Msg 15151, Level 16, State 1, Line 1
Cannot find the user ‘agent’, because it does not exist or you do not have permission.

This error is reported because there is no database user mapped to the login agent. So I create a database user for agent and grant execute permissions to the login agent for the stored procedure using the commands below:

GRANT EXECUTE ON OBJECT::[usp_SeePlan] TO agent;

Next I will try to execute the stored procedure with the agent login. Everything should work now! But alas.. I get another error as shown below:

Msg 916, Level 14, State 1, Procedure usp_SeePlan, Line 5
The server principal “sentinel” is not able to access the database “Test” under the current security context.

This is because of the fact the login sentinel does not exist in the database Test in which the stored procedure exists. Next I will create a database user mapped to the login sentinel.


Now when I used the stored procedure, everything works!! Screenshot of the output is shown below.

A few other caveats to note is that if the stored procedure is created with the WITH EXECUTE AS option, then on execution of the procedure, you will be reported with the following error:

Msg 297, Level 16, State 1, Procedure usp_SeePlan, Line 8
The user does not have permission to perform this action.

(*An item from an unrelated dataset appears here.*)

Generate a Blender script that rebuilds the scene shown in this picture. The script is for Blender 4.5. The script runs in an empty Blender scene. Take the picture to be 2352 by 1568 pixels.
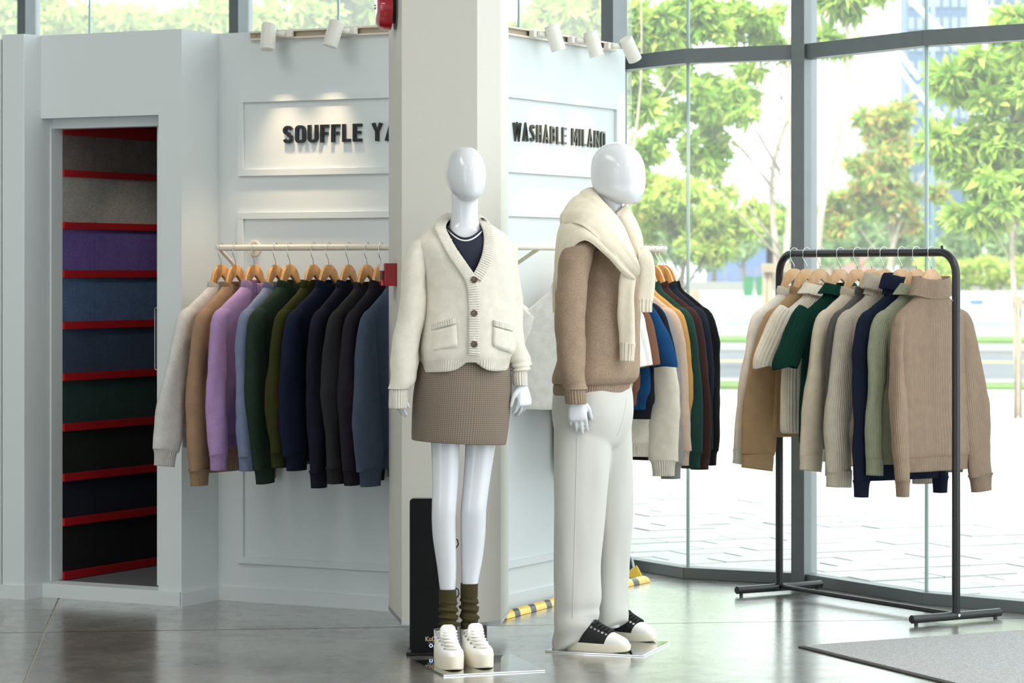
import bpy, bmesh, math, random
import numpy as np
from mathutils import Vector, Matrix, noise
from mathutils.bvhtree import BVHTree
random.seed(7); rng = np.random.default_rng(7)
SC = bpy.context.scene
C = SC.collection
# ---------------------------------------------------------------- camera, light, exposure
F, CX, HY, H = 6450.0, 1176.0, 620.0, 1.38       # focal length in px, image centre x, horizon row, eye height
cam = bpy.data.cameras.new('camera'); camo = bpy.data.objects.new('camera', cam); C.objects.link(camo)
camo.location = (0, 0, H); camo.rotation_euler = (math.pi/2, 0, 0)
cam.sensor_width = 36.0; cam.lens = F/2352*36; cam.shift_y = -(784-HY)/2352
cam.clip_start = .1; cam.clip_end = 2000
cam.dof.use_dof = True; cam.dof.focus_distance = 10.4; cam.dof.aperture_fstop = 6.3
SC.camera = camo
world = bpy.data.worlds.new('sky'); SC.world = world; world.use_nodes = True
bgn = world.node_tree.nodes['Background']; bgn.inputs[0].default_value = (.9, .96, 1, 1); bgn.inputs[1].default_value = 3.3
sun = bpy.data.lights.new('sun', 'SUN'); sun.energy = 7.0; sun.angle = math.radians(25); sun.color = (1, .96, .9)
suno = bpy.data.objects.new('sun', sun); C.objects.link(suno); suno.rotation_euler = (math.radians(38), math.radians(-22), 0)
for lx_, ly_ in ((-3.2, 3.0), (2.6, 3.0), (-3.2, 8.2), (2.2, 8.2)):          # unseen area lights added under the ceiling to brighten the hall
    al = bpy.data.lights.new('added_fill_lamp', 'AREA'); al.shape = 'RECTANGLE'; al.size = 1.2; al.size_y = 3.0; al.energy = 80; al.color = (1, .96, .90)
    alo = bpy.data.objects.new('added_fill_lamp', al); C.objects.link(alo); alo.location = (lx_, ly_, 4.32)
SC.view_settings.view_transform = 'Standard'; SC.view_settings.look = 'None'
SC.view_settings.gamma = 1; SC.view_settings.use_curve_mapping = False; SC.view_settings.exposure = 0.0

def G(px, py):
    y = F*H/(py-HY); return Vector(((px-CX)/F*y, y, 0))
def PT(px, py, Y): return Vector(((px-CX)/F*Y, Y, H-(py-HY)/F*Y))
def ZA(py, Y): return H-(py-HY)/F*Y
def hit(px, A, d):
    k = (px-CX)/F; return (k*A.y-A.x)/(d.x-k*d.y)
# ---------------------------------------------------------------- helpers
def tag(o, label=None, cat=None, group=None, kind=None):
    if label: o['label'] = label
    if cat: o['category'] = cat
    if group: o['group'] = group
    if kind: o['kind'] = kind
    return o
def empty(name, loc=(0, 0, 0), rz=0, parent=None):
    o = bpy.data.objects.new(name, None); C.objects.link(o); o.empty_display_size = .05
    o.location = loc; o.rotation_euler = (0, 0, rz); o.parent = parent
    return o
def wmat(o):
    m = Matrix.LocRotScale(o.location, o.rotation_euler, o.scale)
    return wmat(o.parent) @ m if o.parent else m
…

So the summary is the following sequence:

1. Grant impersonate rights to Agent for Sentinel

2. Create a stored procedure which does the work which requires View Server State privilege using the EXECUTE AS LOGIN = ‘Sentinel’ statement

3. Create two database users in the database which are mapped to Agent and Sentinel

4. Grant execute privileges on the stored procedure which was created in Step #2.

Voila… You are now ready to impersonate and view the query plan!